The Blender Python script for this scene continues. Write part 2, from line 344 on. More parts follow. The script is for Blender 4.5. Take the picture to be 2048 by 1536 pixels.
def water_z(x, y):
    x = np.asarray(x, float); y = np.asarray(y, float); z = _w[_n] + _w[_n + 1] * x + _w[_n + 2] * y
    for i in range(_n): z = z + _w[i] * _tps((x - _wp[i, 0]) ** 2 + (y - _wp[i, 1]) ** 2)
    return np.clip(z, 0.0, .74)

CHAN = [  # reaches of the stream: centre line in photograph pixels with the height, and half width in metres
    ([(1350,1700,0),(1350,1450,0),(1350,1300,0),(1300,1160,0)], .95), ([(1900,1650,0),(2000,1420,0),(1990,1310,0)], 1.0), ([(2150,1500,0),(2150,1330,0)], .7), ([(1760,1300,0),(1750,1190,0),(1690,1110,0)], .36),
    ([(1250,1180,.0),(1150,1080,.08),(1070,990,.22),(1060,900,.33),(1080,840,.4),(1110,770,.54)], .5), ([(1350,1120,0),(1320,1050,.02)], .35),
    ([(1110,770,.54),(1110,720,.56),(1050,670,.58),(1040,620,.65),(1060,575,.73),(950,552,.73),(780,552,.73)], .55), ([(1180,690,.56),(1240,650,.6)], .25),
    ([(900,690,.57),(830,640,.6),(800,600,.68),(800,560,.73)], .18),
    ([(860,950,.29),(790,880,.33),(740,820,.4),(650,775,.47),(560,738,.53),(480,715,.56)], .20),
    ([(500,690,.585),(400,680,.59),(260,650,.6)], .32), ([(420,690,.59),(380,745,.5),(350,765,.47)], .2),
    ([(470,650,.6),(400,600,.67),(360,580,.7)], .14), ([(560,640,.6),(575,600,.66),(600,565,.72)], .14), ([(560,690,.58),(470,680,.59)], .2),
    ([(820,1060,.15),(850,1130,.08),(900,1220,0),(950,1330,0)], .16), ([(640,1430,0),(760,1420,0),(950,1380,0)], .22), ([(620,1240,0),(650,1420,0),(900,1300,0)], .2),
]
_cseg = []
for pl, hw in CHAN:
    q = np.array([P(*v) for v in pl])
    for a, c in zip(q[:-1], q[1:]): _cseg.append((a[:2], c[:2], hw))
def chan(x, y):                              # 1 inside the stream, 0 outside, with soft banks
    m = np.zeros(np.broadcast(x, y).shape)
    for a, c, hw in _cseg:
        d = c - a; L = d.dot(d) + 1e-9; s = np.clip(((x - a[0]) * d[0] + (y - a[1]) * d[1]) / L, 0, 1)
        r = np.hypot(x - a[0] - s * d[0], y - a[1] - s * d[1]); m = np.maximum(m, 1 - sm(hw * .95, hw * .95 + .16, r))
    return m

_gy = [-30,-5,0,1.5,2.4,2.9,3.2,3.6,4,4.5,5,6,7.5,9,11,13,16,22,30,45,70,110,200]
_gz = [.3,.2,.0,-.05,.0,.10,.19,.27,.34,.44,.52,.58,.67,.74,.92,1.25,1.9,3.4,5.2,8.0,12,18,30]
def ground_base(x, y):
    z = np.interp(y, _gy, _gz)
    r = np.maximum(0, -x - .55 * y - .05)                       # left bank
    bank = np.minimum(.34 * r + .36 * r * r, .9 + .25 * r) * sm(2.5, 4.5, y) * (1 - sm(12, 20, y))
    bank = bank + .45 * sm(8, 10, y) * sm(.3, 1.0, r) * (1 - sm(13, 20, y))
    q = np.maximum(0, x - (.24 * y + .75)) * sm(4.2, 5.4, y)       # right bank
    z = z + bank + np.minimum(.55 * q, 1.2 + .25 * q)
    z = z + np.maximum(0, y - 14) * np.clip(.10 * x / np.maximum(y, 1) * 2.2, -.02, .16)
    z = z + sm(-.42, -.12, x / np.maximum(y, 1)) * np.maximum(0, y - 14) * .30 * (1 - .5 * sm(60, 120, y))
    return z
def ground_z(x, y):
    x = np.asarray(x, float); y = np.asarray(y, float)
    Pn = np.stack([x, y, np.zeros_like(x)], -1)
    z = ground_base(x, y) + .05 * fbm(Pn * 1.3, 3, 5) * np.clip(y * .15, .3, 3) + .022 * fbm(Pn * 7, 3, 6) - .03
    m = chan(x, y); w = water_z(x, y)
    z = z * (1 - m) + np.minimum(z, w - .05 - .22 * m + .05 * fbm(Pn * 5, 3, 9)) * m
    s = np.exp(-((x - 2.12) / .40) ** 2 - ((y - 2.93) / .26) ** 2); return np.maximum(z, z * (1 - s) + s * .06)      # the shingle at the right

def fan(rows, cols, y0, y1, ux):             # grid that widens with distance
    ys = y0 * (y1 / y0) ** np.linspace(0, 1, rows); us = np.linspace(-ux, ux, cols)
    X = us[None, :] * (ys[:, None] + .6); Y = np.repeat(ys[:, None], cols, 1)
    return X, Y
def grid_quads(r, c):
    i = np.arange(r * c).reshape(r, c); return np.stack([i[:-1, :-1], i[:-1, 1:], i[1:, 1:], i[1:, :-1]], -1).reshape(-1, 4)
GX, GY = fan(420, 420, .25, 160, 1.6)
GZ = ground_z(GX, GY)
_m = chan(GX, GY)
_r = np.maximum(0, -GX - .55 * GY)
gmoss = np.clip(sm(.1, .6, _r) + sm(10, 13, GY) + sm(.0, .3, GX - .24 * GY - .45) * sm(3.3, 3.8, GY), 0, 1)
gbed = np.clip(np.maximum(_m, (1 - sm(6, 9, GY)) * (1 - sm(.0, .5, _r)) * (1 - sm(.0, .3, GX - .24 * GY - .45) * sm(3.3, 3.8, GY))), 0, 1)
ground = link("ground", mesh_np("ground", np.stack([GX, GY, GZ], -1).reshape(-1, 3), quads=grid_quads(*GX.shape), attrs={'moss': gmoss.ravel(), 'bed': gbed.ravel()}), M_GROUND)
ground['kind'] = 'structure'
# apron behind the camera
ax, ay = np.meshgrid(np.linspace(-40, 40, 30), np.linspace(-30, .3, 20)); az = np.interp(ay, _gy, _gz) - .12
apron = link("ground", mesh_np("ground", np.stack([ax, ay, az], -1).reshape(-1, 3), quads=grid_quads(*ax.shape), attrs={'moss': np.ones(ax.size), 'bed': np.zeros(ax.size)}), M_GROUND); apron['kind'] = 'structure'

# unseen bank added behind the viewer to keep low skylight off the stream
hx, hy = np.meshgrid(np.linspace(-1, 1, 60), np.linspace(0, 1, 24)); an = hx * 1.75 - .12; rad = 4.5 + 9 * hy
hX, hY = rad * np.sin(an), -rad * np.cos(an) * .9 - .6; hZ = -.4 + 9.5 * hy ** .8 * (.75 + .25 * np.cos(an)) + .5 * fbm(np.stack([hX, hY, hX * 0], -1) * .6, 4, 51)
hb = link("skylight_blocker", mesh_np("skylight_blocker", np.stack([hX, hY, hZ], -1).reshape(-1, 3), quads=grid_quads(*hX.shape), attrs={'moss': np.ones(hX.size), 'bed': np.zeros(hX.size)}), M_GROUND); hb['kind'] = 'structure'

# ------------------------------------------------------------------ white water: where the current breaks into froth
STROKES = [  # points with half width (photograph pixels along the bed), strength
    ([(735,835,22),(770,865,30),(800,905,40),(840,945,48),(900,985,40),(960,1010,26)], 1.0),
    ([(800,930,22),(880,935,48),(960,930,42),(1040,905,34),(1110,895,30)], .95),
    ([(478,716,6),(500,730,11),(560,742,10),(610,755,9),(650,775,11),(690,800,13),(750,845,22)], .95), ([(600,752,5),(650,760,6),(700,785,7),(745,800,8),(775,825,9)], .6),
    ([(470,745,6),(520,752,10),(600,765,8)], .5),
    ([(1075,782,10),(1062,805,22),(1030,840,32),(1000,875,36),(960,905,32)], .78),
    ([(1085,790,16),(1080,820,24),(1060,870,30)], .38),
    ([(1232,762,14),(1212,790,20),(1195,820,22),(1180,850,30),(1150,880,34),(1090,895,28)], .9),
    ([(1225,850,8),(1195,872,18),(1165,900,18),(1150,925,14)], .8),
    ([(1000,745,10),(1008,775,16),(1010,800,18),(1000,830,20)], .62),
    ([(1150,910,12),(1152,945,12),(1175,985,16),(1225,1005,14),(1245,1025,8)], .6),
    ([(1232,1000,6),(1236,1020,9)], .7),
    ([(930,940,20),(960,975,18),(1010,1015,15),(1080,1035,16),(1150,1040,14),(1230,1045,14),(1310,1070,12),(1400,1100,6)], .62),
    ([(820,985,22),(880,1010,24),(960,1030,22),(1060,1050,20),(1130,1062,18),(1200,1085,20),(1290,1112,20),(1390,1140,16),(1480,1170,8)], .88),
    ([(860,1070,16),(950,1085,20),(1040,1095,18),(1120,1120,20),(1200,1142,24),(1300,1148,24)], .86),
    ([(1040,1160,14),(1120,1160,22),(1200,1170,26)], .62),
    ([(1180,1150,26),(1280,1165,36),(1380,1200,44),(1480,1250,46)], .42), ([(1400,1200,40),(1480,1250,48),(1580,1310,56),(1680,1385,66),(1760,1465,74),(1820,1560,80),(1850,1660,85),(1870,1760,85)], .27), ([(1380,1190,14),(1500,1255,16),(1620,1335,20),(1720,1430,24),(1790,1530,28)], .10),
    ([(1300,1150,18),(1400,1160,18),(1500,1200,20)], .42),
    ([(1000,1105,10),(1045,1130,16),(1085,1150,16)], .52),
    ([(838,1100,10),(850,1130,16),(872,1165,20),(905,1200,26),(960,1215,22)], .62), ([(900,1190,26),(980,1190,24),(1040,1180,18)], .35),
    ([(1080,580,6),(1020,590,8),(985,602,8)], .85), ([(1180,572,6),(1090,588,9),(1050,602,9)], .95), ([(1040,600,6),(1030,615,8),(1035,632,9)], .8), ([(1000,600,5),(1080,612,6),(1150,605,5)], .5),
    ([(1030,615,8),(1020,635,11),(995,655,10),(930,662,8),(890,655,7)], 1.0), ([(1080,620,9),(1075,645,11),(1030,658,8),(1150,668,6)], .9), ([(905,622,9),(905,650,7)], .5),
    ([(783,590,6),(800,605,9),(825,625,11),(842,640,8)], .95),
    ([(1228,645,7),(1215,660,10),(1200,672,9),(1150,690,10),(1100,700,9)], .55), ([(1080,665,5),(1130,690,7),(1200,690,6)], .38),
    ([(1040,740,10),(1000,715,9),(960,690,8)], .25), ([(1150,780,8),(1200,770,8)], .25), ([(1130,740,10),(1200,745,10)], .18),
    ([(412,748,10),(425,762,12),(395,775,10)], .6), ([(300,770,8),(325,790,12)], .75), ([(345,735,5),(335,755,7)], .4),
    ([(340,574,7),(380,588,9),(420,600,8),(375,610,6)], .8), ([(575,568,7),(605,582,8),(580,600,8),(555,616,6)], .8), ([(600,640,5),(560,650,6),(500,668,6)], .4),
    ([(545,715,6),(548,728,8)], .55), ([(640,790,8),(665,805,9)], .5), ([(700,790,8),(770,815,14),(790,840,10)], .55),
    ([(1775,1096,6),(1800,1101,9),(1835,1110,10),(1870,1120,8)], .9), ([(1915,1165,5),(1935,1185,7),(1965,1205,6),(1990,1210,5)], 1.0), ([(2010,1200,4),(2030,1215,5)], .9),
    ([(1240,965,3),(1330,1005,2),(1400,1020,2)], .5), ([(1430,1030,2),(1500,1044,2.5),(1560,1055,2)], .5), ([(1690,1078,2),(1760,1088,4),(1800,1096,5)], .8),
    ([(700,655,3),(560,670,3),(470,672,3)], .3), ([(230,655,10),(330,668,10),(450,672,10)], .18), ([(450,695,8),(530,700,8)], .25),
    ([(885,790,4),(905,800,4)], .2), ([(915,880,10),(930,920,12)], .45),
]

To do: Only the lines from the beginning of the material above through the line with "return np.clip(z, 0.0, .74)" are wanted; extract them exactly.

Task solution:
The Blender Python script for this scene continues. Write part 2, from line 344 on. More parts follow. The script is for Blender 4.5. Take the picture to be 2048 by 1536 pixels.
def water_z(x, y):
    x = np.asarray(x, float); y = np.asarray(y, float); z = _w[_n] + _w[_n + 1] * x + _w[_n + 2] * y
    for i in range(_n): z = z + _w[i] * _tps((x - _wp[i, 0]) ** 2 + (y - _wp[i, 1]) ** 2)
    return np.clip(z, 0.0, .74)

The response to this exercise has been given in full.